The president's younger brother Robert, who died last week, went to court to try to block its publication, arguing that Mary was violating a non-disclosure agreement signed in 2001 after the settlement of her grandfather's estate, but to no avail.

About 950,000 copies of Too Much and Never Enough: How My Family Created the World's Most Dangerous Man were sold on the day of the memoir's release, with the White House calling it a "book of falsehoods".

Mary said on Saturday that she made the recordings in 2018 and 2019.

At one point in the recordings, Ms Trump Barry said to her niece: "It's the phoniness of it all. It's the phoniness and this cruelty. Donald is cruel."

The recordings came to light just a day after Robert was memorialised in a service at the White House. Later, the president was dismissive of the recordings.

"Every day it's something else, who cares. I miss my brother, and I'll continue to work hard for the American people," Donald Trump said in a statement.

"Not everyone agrees, but the results are obvious. Our country will soon be stronger than ever before."

In the weeks since the release of Mary's tell-all book about her uncle, she has been questioned about the source of some of its information.

Nowhere in the book does she say that she recorded conversations with her aunt.

On Saturday, Mary revealed that she had covertly taped 15 hours of face-to-face conversations with Ms Trump Barry.

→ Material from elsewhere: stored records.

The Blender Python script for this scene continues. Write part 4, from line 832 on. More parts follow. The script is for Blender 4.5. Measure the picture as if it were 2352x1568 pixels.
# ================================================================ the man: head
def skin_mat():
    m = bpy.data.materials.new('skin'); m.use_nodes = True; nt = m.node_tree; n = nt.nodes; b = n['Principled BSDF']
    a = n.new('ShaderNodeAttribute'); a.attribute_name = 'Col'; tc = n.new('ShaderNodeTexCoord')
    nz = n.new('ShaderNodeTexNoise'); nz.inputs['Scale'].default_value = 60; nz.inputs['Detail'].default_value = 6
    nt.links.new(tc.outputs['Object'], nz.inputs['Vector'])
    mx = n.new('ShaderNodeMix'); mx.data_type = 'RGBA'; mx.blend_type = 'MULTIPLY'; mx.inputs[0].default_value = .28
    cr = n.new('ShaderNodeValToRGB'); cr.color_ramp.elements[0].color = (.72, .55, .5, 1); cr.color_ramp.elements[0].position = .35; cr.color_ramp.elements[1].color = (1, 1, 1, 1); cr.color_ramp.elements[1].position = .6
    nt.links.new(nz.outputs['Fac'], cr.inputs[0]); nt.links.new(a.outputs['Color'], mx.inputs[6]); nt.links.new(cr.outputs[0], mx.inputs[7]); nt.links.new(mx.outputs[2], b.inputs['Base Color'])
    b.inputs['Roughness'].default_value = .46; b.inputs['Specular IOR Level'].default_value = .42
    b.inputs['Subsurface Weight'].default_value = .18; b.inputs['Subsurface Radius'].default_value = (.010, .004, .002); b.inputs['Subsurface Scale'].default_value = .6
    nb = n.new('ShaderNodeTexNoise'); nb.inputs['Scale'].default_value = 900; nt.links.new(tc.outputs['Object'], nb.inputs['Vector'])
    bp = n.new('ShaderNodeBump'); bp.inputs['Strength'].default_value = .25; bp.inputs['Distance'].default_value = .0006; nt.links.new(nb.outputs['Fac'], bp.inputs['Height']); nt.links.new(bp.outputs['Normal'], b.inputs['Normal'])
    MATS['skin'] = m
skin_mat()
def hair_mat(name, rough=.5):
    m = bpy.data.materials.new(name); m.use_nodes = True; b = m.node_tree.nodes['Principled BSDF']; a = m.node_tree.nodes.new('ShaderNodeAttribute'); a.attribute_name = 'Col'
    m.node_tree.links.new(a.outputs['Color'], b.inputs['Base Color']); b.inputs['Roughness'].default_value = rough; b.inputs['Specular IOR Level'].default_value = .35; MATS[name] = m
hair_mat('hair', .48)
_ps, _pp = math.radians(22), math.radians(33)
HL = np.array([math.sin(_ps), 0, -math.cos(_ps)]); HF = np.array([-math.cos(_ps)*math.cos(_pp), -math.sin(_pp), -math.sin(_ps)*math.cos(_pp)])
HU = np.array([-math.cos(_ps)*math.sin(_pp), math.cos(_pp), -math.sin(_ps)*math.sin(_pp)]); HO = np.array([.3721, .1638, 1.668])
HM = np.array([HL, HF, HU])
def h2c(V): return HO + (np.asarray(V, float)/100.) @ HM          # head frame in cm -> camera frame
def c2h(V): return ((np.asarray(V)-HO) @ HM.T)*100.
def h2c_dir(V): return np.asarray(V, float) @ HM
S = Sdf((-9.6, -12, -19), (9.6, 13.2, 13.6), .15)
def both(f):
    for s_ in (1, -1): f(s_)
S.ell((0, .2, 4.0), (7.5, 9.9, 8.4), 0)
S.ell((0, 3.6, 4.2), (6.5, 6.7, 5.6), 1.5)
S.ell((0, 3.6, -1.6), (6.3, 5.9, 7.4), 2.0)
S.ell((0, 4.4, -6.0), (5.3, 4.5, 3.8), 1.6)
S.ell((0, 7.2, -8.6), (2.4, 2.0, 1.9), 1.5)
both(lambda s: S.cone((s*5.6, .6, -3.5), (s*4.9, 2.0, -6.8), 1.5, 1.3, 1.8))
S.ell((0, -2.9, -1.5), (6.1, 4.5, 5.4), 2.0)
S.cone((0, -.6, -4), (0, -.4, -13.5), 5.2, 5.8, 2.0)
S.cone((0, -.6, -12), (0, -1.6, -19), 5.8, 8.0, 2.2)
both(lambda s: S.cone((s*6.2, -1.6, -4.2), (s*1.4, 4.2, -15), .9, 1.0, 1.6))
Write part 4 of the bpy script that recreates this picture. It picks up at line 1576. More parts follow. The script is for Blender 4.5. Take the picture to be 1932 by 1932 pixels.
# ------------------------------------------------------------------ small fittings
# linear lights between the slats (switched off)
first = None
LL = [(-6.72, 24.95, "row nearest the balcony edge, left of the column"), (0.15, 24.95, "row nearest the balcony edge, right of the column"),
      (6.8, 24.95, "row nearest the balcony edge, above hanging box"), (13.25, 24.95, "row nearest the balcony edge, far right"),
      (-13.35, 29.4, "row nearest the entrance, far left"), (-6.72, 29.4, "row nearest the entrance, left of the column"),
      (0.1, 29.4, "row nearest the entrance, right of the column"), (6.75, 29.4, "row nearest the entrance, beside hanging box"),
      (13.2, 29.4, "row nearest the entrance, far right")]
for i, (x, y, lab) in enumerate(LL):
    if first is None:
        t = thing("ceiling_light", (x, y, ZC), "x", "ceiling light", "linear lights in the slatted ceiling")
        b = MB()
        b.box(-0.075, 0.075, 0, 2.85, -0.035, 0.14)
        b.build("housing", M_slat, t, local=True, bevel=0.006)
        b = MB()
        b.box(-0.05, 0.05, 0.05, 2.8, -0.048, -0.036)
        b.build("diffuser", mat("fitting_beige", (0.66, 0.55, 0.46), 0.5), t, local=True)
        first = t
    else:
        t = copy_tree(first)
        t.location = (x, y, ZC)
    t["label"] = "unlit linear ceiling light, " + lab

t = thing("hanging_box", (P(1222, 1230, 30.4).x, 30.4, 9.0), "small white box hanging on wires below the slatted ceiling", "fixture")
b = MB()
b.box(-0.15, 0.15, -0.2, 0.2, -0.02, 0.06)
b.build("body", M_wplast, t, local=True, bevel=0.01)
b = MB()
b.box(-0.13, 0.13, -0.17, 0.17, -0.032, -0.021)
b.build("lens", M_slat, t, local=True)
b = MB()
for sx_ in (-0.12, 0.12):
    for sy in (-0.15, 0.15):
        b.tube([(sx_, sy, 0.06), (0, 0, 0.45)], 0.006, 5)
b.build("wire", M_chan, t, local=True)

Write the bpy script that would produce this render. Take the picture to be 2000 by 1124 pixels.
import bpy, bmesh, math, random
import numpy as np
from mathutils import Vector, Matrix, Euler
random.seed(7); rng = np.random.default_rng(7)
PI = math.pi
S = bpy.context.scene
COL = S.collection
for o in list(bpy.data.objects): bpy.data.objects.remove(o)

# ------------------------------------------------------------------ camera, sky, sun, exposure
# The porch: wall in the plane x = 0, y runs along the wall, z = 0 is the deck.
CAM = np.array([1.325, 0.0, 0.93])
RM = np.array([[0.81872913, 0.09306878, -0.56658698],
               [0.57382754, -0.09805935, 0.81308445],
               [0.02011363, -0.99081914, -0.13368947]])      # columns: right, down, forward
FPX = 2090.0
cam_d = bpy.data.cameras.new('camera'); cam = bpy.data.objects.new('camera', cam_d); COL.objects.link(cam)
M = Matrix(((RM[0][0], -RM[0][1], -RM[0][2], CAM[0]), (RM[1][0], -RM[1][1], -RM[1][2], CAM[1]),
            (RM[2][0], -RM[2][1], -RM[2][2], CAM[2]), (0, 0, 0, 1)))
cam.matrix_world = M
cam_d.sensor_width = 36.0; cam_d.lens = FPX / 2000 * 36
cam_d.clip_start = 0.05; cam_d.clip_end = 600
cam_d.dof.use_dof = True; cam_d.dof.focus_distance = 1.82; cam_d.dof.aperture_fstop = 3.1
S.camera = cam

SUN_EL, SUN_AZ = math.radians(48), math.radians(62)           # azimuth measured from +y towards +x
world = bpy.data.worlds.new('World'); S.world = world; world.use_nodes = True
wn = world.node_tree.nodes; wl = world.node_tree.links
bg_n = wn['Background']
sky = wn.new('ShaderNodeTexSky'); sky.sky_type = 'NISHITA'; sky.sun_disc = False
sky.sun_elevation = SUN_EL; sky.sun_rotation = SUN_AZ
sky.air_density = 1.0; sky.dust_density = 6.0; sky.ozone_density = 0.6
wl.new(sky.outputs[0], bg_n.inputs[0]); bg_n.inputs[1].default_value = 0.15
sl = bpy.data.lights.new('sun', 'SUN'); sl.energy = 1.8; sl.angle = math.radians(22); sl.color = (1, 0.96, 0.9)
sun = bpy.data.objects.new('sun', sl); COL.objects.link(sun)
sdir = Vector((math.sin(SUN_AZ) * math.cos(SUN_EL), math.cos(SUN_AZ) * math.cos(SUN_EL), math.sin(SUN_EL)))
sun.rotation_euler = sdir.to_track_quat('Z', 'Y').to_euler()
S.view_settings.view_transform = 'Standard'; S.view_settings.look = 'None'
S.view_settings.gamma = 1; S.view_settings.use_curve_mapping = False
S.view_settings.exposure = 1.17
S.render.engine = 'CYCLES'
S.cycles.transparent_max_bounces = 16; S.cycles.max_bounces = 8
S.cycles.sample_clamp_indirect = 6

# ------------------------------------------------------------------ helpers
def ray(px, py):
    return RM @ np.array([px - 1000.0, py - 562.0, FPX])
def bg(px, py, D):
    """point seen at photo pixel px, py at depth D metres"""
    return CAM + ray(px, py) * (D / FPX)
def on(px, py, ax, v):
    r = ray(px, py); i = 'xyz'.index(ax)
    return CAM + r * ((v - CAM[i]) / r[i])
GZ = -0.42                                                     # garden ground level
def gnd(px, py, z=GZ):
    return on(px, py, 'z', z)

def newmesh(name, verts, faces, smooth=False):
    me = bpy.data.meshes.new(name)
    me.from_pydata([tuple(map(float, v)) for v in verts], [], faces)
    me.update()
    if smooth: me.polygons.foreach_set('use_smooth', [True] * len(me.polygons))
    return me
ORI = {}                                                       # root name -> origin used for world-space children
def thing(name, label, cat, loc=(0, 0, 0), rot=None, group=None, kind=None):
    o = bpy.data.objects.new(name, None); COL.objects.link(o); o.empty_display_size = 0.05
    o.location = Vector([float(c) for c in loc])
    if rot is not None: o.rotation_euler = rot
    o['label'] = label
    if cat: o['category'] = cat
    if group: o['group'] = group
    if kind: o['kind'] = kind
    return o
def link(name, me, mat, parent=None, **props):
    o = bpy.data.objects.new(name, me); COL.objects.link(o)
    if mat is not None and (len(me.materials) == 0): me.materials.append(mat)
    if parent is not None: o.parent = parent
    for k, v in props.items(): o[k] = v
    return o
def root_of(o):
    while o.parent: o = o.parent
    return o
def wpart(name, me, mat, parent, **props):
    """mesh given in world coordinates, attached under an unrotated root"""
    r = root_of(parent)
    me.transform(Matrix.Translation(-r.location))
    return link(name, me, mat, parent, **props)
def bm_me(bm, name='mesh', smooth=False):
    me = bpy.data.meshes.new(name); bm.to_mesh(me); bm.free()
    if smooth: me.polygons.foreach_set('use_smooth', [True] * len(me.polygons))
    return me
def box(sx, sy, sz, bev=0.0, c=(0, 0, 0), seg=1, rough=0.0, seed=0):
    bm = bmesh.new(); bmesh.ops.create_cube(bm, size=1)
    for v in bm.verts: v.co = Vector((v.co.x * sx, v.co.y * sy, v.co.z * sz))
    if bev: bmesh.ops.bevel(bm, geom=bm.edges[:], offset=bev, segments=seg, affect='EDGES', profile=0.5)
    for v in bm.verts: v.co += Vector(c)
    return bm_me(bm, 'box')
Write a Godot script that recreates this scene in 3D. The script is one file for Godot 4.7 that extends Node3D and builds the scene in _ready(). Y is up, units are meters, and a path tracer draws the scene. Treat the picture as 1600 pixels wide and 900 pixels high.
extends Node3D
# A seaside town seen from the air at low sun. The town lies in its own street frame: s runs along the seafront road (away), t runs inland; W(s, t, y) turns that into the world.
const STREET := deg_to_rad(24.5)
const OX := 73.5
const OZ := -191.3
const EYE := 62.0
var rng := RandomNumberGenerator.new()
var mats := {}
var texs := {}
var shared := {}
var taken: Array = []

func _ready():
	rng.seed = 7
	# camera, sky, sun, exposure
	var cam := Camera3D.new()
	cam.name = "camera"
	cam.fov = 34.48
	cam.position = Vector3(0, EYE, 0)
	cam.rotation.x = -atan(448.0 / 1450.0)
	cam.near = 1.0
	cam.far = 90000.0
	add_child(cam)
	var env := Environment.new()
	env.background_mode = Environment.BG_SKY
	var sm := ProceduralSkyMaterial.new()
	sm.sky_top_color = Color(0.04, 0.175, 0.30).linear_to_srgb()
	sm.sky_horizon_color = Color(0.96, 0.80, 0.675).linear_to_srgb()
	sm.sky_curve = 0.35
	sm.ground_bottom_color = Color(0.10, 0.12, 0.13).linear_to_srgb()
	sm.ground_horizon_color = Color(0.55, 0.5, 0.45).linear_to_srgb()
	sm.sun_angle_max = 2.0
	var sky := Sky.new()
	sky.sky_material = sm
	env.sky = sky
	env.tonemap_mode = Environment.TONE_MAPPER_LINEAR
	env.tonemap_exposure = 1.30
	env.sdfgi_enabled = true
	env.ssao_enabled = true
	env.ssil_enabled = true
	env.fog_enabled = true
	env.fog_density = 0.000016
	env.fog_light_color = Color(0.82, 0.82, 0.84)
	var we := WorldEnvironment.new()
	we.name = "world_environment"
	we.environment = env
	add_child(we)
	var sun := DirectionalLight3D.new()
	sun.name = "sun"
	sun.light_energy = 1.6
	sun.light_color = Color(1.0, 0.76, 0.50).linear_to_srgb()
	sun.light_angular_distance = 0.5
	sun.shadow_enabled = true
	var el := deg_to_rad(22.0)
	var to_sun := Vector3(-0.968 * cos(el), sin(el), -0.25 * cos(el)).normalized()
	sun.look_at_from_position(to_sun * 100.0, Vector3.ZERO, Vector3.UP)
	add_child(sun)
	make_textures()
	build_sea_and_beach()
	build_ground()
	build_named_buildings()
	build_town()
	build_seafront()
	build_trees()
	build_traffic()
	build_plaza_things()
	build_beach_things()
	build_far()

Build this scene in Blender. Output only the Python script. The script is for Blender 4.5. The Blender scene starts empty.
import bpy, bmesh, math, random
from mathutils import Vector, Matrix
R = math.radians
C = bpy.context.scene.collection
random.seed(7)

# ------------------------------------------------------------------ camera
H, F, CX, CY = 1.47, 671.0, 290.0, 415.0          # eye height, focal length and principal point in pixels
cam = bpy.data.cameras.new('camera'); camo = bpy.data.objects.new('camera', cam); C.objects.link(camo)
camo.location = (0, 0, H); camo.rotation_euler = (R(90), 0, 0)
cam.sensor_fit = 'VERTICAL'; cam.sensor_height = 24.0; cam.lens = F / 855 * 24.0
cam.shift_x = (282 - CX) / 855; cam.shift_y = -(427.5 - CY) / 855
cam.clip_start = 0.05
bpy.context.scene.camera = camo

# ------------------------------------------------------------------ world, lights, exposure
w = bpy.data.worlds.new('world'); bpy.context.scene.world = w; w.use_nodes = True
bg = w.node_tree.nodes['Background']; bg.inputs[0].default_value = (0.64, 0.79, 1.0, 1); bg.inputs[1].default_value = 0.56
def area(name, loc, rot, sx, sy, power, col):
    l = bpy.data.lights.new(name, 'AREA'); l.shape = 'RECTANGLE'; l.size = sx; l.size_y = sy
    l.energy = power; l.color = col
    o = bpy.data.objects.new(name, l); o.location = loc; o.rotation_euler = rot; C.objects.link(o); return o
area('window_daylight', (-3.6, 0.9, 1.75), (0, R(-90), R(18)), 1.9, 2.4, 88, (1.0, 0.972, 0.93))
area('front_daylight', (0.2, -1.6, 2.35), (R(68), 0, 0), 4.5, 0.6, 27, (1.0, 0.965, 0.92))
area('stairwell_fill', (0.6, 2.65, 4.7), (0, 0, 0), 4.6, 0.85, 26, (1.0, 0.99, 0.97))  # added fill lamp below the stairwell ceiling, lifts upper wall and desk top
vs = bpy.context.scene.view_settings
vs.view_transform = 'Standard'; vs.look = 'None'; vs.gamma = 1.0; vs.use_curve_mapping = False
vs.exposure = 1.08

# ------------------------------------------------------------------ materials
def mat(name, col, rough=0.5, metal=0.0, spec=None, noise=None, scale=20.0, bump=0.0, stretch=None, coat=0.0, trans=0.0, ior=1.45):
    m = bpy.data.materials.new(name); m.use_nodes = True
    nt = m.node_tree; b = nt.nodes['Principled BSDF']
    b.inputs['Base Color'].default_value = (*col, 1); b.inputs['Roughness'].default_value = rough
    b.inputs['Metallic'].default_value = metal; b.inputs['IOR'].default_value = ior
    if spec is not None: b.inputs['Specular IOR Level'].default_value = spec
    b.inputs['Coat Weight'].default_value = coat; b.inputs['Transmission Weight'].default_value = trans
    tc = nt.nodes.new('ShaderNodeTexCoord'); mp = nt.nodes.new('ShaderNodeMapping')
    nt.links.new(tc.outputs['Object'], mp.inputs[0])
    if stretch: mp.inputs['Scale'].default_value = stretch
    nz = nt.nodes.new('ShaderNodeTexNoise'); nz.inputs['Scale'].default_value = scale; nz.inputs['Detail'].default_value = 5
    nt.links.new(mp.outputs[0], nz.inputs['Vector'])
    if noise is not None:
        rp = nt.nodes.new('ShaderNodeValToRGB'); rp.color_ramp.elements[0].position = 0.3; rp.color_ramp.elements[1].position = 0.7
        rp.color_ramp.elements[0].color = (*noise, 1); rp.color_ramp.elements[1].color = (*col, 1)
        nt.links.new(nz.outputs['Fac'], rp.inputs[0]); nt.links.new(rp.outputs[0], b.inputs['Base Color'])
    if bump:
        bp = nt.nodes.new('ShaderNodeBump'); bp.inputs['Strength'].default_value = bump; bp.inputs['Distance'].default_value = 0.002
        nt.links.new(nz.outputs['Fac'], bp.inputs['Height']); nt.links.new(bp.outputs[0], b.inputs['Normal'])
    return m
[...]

"Mary realised members of her family had lied in prior depositions," said Chris Bastardi, a spokesman for Mary.

"Anticipating litigation, she felt it prudent to tape conversations in order to protect herself."

In one recording, Ms Trump Barry, 83, said she had heard a 2018 interview with her brother on Fox News in which he suggested that he would put her on the border to oversee cases of immigrant children separated from their parents.

"His base, I mean my God, if you were a religious person, you want to help people. Not do this," Ms Trump Barry said.

The president has frequently spoken highly of his sister; the recordings are the first time a family member, outside of Mary, has been critical of him.

Mary's book was filled with attacks on her uncle, including the assertion - which he denied - that he paid someone to take the SATs for him as he sought to transfer into the University of Pennsylvania.

"He got into University of Pennsylvania because he had somebody take the exams," Ms Trump Barry said, adding she even remembered the man's name.

In one recording, the federal judge says that a Joe Shapiro took the test for Mr Trump. The president was friends with a person at Penn named Joe Shapiro, who is deceased. Mr Shapiro's widow and sister said he never took a test for anyone.

Mr Bastardi said of Mary: "She never expected to learn much of what she heard, including the president's sister, federal judge Maryanne Trump Barry, state that Donald Trump had paid someone to take an SAT exam for him."

Ms Trump Barry can be heard saying that she guesses that her brother has never read her opinions on immigration cases.

"What has he read?" Mary asks her aunt.

Ms Trump Barry responds: "No. He doesn't read."

At another point she says: "I'm talking too freely, but you know. The change of stories. The lack of preparation. The lying. Holy s--t."